**Supplied material**

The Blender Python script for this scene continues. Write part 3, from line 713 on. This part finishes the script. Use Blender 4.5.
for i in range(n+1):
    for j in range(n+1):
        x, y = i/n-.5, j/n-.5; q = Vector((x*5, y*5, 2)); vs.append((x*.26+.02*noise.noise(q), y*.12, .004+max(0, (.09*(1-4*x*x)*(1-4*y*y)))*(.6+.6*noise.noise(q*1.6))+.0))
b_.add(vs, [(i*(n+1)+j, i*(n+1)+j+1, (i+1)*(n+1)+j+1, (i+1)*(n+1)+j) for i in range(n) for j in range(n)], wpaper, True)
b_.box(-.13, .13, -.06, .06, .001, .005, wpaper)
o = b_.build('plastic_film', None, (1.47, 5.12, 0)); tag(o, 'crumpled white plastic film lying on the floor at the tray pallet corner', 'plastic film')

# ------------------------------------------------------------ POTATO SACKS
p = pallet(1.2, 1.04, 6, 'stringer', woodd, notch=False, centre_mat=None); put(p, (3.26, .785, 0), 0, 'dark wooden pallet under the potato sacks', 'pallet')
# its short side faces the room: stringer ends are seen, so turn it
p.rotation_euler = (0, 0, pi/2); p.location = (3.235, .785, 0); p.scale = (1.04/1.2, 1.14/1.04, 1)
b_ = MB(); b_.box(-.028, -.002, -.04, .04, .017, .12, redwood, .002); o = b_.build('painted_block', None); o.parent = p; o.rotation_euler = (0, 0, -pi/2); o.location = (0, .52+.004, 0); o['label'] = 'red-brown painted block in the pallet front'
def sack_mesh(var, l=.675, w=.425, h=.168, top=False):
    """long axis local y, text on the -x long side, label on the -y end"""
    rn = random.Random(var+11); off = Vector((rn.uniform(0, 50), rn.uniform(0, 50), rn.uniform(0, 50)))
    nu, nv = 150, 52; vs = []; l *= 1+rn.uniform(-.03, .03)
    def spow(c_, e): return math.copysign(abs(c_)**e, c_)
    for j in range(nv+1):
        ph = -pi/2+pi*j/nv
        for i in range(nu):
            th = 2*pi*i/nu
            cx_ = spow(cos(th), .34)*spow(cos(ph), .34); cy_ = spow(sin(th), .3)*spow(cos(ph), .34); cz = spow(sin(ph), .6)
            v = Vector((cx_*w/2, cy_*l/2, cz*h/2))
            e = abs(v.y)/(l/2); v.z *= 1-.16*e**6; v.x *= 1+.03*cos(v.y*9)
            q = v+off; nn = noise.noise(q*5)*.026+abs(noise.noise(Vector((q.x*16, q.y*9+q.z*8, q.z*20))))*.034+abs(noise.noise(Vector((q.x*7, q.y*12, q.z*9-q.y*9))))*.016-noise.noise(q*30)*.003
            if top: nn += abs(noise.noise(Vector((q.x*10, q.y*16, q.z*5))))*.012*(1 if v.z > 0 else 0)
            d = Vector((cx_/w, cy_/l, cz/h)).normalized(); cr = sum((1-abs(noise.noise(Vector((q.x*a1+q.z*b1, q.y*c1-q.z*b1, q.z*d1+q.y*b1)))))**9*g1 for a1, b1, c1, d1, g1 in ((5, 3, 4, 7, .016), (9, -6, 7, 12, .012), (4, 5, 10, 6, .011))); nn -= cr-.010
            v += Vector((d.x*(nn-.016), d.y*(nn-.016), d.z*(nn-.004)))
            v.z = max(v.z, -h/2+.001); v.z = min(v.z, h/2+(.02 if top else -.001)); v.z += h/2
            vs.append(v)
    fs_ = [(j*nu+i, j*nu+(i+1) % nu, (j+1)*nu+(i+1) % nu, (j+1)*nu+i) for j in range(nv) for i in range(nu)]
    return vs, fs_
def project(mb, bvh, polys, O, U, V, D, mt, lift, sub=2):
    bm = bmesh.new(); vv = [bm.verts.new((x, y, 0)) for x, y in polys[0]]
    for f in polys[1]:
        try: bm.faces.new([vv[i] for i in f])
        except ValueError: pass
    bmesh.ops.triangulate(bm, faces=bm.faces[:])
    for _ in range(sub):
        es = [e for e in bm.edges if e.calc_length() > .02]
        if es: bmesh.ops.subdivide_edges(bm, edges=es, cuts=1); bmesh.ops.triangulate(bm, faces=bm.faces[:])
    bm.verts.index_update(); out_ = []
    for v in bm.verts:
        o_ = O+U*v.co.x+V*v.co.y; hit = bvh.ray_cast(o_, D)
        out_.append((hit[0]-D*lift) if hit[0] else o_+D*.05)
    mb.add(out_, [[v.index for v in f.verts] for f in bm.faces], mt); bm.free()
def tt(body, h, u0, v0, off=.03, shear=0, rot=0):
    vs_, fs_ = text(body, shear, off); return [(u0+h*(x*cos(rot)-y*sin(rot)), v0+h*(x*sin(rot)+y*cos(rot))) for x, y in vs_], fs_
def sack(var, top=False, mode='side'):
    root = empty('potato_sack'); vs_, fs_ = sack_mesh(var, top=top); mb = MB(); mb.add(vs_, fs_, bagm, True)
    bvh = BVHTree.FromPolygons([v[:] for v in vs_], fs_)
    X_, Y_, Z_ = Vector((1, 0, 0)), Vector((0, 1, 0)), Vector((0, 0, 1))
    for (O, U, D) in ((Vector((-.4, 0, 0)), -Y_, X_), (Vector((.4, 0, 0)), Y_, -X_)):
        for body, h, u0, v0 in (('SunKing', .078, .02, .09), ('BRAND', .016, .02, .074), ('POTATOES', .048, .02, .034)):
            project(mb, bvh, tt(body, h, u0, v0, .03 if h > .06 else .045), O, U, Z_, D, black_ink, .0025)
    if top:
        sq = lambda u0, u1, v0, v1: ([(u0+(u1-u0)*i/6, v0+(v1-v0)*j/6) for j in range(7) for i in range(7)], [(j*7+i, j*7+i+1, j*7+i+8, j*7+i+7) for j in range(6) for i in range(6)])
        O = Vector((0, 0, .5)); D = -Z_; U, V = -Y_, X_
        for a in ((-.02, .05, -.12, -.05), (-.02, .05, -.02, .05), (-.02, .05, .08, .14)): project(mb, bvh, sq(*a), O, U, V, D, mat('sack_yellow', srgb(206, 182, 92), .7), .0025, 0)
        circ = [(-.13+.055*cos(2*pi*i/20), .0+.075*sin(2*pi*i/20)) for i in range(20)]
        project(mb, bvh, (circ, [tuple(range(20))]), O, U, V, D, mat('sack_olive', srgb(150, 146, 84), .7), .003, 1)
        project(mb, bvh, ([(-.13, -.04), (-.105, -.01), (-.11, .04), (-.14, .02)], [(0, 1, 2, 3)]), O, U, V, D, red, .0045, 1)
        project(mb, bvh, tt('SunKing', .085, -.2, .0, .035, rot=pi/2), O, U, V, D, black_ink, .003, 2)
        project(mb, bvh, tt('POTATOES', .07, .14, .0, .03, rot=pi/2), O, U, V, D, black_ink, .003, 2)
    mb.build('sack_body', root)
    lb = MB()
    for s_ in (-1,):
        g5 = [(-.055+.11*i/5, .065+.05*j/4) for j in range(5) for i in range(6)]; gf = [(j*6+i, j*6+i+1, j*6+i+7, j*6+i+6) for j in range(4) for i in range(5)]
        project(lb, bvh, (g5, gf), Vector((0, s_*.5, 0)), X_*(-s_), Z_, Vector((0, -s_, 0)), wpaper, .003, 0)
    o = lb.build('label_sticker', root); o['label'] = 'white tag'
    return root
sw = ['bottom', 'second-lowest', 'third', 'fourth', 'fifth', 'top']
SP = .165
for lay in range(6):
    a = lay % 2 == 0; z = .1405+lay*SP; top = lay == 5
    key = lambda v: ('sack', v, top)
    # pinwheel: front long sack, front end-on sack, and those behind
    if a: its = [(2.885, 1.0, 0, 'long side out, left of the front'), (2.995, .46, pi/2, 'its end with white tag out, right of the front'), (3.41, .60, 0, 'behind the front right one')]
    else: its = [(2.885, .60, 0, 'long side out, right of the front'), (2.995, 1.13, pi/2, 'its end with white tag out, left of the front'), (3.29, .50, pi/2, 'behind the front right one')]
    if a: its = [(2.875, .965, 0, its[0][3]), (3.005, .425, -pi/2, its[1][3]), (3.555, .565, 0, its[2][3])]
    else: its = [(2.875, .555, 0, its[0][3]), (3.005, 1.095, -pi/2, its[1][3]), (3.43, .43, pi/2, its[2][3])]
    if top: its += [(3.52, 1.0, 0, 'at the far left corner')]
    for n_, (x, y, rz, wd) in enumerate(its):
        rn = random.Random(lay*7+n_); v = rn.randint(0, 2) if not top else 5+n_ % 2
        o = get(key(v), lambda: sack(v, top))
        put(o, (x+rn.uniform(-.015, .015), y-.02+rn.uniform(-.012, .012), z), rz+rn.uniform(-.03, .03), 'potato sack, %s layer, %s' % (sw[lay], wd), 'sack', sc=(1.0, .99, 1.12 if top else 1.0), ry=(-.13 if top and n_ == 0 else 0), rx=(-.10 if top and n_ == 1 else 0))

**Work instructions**
Extract exactly the leading lines of the data, stopping at and including the line with "o = b_.build('plastic_film', None, (1.47, 5.12, 0));".

**Expected answer**
The Blender Python script for this scene continues. Write part 3, from line 713 on. This part finishes the script. Use Blender 4.5.
for i in range(n+1):
    for j in range(n+1):
        x, y = i/n-.5, j/n-.5; q = Vector((x*5, y*5, 2)); vs.append((x*.26+.02*noise.noise(q), y*.12, .004+max(0, (.09*(1-4*x*x)*(1-4*y*y)))*(.6+.6*noise.noise(q*1.6))+.0))
b_.add(vs, [(i*(n+1)+j, i*(n+1)+j+1, (i+1)*(n+1)+j+1, (i+1)*(n+1)+j) for i in range(n) for j in range(n)], wpaper, True)
b_.box(-.13, .13, -.06, .06, .001, .005, wpaper)
o = b_.build('plastic_film', None, (1.47, 5.12, 0)); tag(o, 'crumpled white plastic film lying on the floor at the tray pallet corner', 'plastic film')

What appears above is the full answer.